Information supplied:
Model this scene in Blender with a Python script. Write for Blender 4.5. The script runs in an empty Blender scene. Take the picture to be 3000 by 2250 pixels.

==

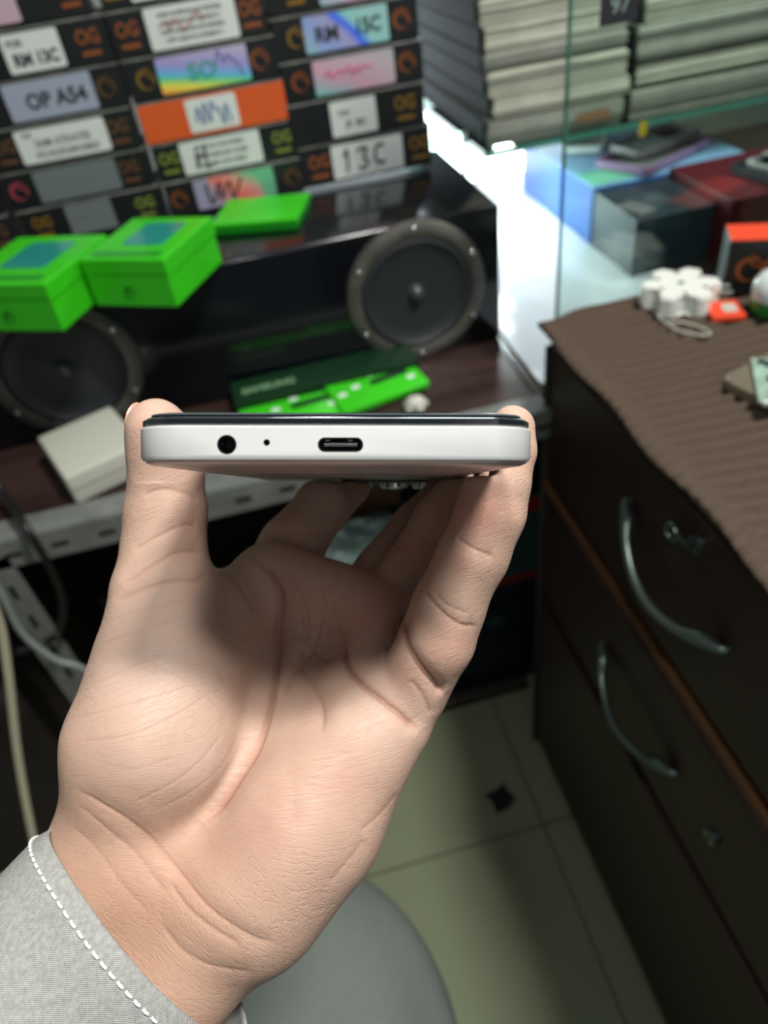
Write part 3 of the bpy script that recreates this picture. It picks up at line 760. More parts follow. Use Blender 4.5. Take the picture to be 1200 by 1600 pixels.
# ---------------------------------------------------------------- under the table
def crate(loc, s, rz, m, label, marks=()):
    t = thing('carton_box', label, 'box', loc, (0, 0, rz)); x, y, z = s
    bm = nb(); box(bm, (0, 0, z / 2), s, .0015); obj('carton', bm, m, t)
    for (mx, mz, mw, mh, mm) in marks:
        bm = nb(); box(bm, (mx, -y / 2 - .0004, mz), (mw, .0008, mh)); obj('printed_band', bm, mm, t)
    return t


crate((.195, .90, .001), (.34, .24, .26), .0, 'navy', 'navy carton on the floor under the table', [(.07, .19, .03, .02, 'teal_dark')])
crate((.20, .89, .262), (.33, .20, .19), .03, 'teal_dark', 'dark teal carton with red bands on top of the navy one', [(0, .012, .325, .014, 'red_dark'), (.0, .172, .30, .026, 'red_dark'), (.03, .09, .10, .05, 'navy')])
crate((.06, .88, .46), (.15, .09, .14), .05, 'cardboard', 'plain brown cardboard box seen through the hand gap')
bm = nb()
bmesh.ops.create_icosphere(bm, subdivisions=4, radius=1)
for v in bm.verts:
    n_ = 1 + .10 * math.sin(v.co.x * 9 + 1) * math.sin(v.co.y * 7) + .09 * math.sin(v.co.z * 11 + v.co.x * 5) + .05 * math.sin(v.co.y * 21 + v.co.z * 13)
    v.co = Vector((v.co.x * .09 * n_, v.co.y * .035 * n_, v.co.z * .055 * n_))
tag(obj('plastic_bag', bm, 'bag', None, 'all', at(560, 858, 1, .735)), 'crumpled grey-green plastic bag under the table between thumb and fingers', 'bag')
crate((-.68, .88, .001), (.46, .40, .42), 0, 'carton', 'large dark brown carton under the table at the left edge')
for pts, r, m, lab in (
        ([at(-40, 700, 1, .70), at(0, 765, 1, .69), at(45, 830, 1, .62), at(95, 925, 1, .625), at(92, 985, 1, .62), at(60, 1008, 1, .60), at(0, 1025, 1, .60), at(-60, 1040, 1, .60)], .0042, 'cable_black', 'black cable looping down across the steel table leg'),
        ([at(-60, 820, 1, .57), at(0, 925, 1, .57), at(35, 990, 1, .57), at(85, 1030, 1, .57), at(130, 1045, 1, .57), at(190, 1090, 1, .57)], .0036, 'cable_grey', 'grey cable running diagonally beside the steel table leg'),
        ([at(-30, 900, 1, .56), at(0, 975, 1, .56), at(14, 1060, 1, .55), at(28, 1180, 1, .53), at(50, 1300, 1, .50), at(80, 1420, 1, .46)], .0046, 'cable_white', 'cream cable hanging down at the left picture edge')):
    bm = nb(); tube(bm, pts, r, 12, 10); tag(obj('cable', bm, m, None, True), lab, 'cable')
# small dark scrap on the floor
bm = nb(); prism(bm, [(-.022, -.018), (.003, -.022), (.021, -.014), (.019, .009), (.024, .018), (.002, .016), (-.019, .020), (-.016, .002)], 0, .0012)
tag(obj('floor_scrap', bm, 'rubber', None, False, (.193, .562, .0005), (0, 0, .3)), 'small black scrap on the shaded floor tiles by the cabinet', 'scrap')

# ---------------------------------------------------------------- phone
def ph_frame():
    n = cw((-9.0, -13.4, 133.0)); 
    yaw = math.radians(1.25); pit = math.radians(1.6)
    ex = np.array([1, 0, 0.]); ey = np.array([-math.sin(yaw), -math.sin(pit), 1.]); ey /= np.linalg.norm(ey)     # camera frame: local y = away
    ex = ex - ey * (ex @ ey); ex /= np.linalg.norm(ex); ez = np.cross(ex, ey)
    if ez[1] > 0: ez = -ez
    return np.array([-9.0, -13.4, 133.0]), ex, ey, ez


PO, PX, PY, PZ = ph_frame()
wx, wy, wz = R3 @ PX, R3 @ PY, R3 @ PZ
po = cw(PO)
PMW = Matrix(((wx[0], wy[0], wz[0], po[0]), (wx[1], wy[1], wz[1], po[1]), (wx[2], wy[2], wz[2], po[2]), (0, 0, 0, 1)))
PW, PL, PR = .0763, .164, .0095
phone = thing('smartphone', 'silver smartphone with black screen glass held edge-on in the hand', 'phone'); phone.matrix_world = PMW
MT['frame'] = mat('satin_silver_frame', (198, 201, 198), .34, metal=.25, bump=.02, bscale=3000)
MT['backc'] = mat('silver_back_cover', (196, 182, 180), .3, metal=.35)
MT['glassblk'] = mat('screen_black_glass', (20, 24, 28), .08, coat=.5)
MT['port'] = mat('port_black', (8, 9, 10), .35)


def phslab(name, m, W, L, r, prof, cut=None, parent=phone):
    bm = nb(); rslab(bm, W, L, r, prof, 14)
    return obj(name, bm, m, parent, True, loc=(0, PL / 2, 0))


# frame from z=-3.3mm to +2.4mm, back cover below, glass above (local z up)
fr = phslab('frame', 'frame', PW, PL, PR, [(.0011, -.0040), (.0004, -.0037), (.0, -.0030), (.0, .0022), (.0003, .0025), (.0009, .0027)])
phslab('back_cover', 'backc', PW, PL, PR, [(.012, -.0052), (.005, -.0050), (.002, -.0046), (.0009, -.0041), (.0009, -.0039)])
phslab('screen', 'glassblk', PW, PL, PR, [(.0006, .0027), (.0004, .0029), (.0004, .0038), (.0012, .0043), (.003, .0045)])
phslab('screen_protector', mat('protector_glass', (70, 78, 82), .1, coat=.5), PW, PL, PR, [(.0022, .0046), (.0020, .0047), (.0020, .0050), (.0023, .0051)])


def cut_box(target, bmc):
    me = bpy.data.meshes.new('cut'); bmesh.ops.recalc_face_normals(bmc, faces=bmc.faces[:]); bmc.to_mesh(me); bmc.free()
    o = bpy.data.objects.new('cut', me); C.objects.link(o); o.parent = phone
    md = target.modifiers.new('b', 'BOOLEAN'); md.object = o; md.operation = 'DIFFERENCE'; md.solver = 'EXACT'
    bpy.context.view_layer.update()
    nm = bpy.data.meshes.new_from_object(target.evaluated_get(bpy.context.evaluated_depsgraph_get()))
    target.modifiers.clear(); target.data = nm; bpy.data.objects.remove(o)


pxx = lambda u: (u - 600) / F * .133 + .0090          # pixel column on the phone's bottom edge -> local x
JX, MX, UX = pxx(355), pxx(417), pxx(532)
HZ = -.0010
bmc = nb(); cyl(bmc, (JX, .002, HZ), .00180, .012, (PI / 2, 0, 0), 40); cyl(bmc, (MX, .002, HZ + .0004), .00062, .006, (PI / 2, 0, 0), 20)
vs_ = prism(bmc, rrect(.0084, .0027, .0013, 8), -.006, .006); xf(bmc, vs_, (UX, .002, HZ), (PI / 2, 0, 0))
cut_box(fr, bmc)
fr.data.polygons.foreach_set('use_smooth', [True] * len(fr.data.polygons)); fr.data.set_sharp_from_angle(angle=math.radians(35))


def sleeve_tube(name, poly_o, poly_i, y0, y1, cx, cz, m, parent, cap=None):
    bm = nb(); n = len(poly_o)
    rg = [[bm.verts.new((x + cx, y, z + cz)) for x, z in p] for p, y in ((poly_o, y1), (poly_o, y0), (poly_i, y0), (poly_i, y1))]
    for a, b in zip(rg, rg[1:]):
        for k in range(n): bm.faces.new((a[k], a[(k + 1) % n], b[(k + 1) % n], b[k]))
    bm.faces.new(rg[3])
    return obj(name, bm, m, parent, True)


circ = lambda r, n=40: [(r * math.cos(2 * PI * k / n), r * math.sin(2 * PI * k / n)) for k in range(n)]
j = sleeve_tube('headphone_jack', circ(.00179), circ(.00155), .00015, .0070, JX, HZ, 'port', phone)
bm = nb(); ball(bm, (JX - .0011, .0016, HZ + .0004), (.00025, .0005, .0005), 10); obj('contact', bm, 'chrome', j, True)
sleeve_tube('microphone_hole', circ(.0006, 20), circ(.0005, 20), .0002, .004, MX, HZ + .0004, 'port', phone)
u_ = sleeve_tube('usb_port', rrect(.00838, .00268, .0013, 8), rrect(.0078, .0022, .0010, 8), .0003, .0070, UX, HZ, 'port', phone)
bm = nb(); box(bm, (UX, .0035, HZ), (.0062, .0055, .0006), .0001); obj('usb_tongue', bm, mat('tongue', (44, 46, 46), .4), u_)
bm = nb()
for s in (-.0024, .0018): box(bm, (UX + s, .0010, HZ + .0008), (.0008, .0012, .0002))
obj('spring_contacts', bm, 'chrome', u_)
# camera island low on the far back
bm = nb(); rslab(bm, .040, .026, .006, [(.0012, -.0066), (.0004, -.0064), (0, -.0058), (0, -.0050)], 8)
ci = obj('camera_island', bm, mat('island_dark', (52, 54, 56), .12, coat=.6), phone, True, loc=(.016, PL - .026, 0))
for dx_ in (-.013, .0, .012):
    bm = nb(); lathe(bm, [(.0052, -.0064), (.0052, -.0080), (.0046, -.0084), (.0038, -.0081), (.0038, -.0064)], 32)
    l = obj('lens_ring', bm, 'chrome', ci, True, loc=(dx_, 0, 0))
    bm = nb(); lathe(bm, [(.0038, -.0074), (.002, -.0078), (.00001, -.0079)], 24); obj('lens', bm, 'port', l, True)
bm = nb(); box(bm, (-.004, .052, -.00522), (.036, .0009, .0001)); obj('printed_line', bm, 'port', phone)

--

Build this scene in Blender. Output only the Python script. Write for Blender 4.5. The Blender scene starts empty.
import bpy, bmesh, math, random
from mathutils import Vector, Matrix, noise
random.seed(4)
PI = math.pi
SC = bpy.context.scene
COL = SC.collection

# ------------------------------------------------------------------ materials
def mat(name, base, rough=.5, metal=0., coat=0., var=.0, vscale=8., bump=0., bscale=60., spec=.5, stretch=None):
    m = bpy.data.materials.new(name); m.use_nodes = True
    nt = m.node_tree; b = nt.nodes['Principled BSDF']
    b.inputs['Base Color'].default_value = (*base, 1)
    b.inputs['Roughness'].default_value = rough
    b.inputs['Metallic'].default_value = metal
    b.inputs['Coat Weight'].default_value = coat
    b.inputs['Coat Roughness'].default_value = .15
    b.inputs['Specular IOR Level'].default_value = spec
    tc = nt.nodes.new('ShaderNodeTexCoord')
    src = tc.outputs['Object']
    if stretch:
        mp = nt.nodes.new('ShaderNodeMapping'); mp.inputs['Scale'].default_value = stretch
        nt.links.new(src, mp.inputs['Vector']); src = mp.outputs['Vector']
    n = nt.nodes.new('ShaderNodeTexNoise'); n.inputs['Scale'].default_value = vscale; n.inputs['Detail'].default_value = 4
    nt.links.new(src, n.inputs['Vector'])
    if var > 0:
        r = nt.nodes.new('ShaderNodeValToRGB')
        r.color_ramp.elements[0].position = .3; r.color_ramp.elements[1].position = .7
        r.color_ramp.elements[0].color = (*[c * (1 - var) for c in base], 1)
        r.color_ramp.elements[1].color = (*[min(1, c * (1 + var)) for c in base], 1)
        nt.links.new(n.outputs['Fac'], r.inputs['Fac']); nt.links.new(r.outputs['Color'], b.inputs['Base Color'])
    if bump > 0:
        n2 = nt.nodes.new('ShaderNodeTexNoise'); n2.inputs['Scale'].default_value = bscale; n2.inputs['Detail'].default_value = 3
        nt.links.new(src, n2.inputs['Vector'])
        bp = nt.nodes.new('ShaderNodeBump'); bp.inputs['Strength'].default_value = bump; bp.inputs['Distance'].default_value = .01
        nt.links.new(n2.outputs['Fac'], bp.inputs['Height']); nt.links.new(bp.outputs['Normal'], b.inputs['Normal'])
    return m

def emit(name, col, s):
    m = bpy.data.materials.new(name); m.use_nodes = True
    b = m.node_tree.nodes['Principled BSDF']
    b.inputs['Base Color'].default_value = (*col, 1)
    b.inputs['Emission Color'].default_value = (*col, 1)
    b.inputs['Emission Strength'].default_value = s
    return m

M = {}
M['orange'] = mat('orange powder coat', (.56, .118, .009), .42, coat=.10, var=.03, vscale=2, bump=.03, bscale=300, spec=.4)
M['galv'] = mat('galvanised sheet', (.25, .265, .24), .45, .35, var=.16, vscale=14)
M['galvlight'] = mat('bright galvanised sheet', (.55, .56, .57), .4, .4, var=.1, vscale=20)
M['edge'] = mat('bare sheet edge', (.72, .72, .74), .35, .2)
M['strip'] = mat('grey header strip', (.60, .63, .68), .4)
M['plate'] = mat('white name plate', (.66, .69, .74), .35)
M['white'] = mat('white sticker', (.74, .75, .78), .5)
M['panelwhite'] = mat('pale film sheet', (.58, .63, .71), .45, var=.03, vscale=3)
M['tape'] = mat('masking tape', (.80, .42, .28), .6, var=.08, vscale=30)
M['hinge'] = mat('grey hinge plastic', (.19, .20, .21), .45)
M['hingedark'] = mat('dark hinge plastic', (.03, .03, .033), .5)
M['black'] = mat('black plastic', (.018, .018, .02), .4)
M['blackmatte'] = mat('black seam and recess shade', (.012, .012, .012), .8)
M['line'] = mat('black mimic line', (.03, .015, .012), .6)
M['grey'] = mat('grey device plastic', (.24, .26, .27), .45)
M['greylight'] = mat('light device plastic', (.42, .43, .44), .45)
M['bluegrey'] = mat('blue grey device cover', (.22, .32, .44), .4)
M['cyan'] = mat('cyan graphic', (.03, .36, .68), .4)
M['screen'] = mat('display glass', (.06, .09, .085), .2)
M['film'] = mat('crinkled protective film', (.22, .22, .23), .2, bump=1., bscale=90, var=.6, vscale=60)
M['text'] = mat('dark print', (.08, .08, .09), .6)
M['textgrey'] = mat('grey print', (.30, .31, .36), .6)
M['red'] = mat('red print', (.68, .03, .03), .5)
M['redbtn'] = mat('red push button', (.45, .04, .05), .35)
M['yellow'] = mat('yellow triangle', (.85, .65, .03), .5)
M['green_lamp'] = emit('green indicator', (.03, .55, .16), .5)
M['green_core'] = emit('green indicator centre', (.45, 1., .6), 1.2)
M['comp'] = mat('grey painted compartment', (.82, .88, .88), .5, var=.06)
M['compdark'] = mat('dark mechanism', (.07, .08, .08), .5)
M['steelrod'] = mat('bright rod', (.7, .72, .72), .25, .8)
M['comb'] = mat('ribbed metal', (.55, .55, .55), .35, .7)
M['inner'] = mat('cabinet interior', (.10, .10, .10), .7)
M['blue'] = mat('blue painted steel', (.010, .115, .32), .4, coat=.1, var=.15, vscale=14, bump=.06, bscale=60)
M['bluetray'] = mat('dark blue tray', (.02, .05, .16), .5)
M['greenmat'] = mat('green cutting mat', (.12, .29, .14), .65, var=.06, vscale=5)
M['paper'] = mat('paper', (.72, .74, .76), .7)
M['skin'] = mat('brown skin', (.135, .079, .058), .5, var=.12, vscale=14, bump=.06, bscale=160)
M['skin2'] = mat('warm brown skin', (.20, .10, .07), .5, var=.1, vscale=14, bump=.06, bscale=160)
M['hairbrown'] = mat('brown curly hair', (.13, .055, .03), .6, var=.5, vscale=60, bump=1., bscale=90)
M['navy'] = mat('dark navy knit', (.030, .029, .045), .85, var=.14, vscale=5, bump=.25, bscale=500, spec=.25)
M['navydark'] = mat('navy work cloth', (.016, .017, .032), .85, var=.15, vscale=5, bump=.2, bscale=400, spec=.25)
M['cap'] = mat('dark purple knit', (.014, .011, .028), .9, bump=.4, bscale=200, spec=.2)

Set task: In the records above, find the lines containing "empty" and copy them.

Exercise solution:
Model this scene in Blender with a Python script. Write for Blender 4.5. The script runs in an empty Blender scene. Take the picture to be 3000 by 2250 pixels.
Build this scene in Blender. Output only the Python script. Write for Blender 4.5. The Blender scene starts empty.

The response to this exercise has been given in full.